Calculating the force from a pump + nozzle system

[CCM_CAN]

I am attempting to calculate the force (in KgF) of a water pump + nozzle system. I have the pump curve (head vs. flow rate) for the pump, the diameter of the connection hose (2 inches) and the nozzle diameter (1 inch). The connection hose between the pump and nozzle is very short (approx 10 cm). How do I calculate the possible forces created by this system by tuning the flow rate output from the pump? Thanks!

Example point on the pump curve: 20 psi at 180 gallons per minute.

 

[berkeman]

Welcome to the PF.

Which force on what where? The force of the stream of fluid on something at some distance away from the nozzle? Or some other force? Sorry, but it's not obvious to me from reading your question. Thanks.

 

[CCM_CAN]

The propulsive force of the water stream coming out of the nozzle. Basically I am trying to combine the pump characteristics and curve with the analysis given on the following link: https://www.engineeringtoolbox.com/jet-discharge-propulsion-force-d_1868.html

The area I am unsure of is how to use the analysis from the link above with what I know about the pump (pump curve).

 

[Dullard]

You posted in 'Engineering' rather than 'Physics,' so:

You can safely ignore the 2" hose - any contribution from it will disappear in other non-idealities.

You have to determine where on the pump curve that you'll be operating. That is the point where the pump curve intersects with the 'system curve.' This may be done mathematically or graphically - I'd do it graphically. Absent other information, you can approximate the Cv for a 1" (ID) nozzle at 27. The nozzle curve (that you generate from the Cv) is your system curve. Once you determine that point, you'll know the flow and pressure at the nozzle inlet.

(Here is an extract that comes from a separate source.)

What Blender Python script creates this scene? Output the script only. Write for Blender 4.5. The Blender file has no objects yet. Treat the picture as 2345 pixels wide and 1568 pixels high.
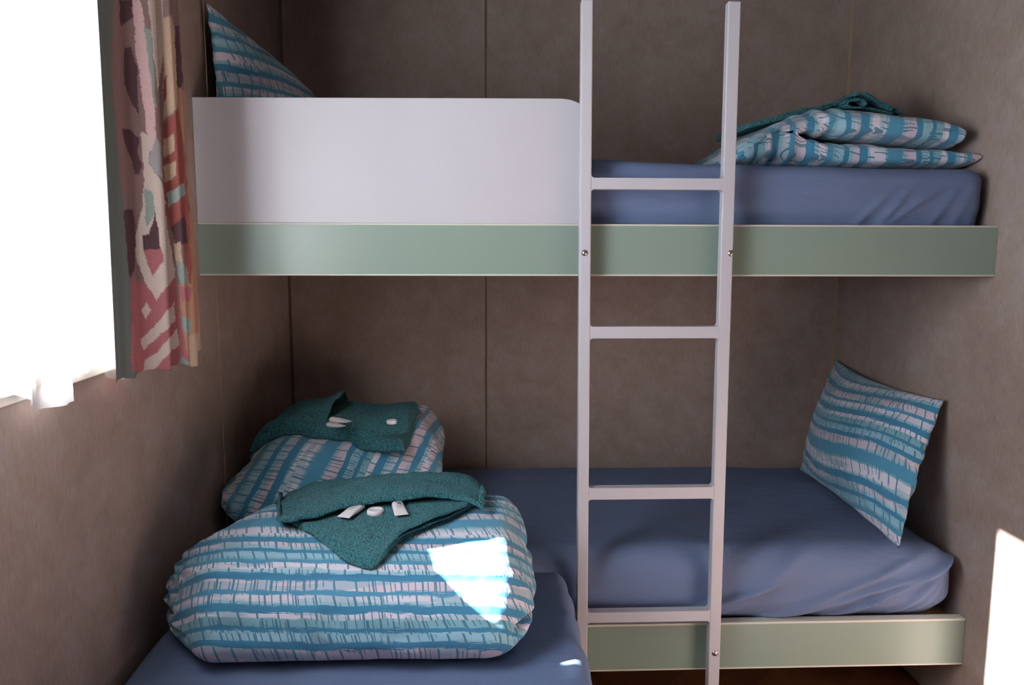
import bpy, bmesh, math, random
from mathutils import Vector, Matrix, noise
random.seed(4)
S = bpy.context.scene
COL = S.collection
PI = math.pi
# ------------------------------------------------------------------ camera
F, PITCH, YAW, ROLL = 1746.19, .1264, .0403, .0029
CAM = Vector((.6913, -2.7706, 1.3043))
W, D = 2.006, .86
cd = bpy.data.cameras.new('camera'); cam = bpy.data.objects.new('camera', cd); COL.objects.link(cam)
cd.sensor_width = 36; cd.sensor_fit = 'HORIZONTAL'; cd.lens = F*36/2345; cd.clip_start = .02
fwd = Vector((math.sin(YAW)*math.cos(PITCH), math.cos(YAW)*math.cos(PITCH), -math.sin(PITCH)))
right = Vector((math.cos(YAW), -math.sin(YAW), 0)); up = right.cross(fwd)
r2 = right*math.cos(ROLL)+up*math.sin(ROLL); u2 = -right*math.sin(ROLL)+up*math.cos(ROLL)
m = Matrix((( r2.x, u2.x, -fwd.x, CAM.x), (r2.y, u2.y, -fwd.y, CAM.y), (r2.z, u2.z, -fwd.z, CAM.z), (0,0,0,1)))
cam.matrix_world = m
S.camera = cam

def at(x, y, ax, val):
    """point where the sight line through photo pixel (x, y) meets the plane axis=val (used to take measurements)"""
    d = fwd*F + r2*(x-1172.5) - u2*(y-784)
    return CAM + d*((val-CAM[ax])/d[ax])

# ------------------------------------------------------------------ helpers
def lin(c):
    return tuple(((v/255)/12.92 if v/255 <= .04045 else ((v/255+.055)/1.055)**2.4) for v in c)+(1,)

def tag(o, label=None, cat=None, group=None, kind=None):
    if label: o['label'] = label
    if cat: o['category'] = cat
    if group: o['group'] = group
    if kind: o['kind'] = kind
    return o

def empty(name, loc=(0, 0, 0), label=None, cat=None, group=None):
    o = bpy.data.objects.new(name, None); COL.objects.link(o); o.location = loc; o.empty_display_size = .05
    return tag(o, label, cat, group)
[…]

You mention 'tuning' the flow rate. If that's by means of pump speed control, you'll need to generate a new pump curve for each speed and determine the new intersection point; if by means of a 'throttle valve' between the pump and nozzle, you'll need to add the flow characteristics of the valve to your nozzle characteristics to get the system curve.

Assuming that you were using a small (or long) hose, the characteristics of that might also need to be included in your system curve.

 

[russ_watters]

I am attempting to calculate the force (in KgF) of a water pump + nozzle system. I have the pump curve (head vs. flow rate) for the pump, the diameter of the connection hose (2 inches) and the nozzle diameter (1 inch). The connection hose between the pump and nozzle is very short (approx 10 cm). How do I calculate the possible forces created by this system by tuning the flow rate output from the pump? Thanks!

Example point on the pump curve: 20 psi at 180 gallons per minute.

Do you have a performance curve for the nozzle, or is it just a simple cone?

 

[CCM_CAN]

Simple cone, linear decrease in diameter from 2 inch to `1 inch.

 

[russ_watters]

Simple cone, linear decrease in diameter from 2 inch to `1 inch.

@Dullard gave a good method just before I posted my question. Cv is called a flow coefficient. you can google for the equation, graph it, and see where it intersects the pump curve to get your flow rate.

Alternately and separately I was plugging values into an orifice flow rate calculator on tlv.com and using a 90% efficiency/discharge coefficient yields the same 27 Cv. You could plug in different values for pressure drop until you hit a point on your curve. It's actually not too far off the point you picked as your sample.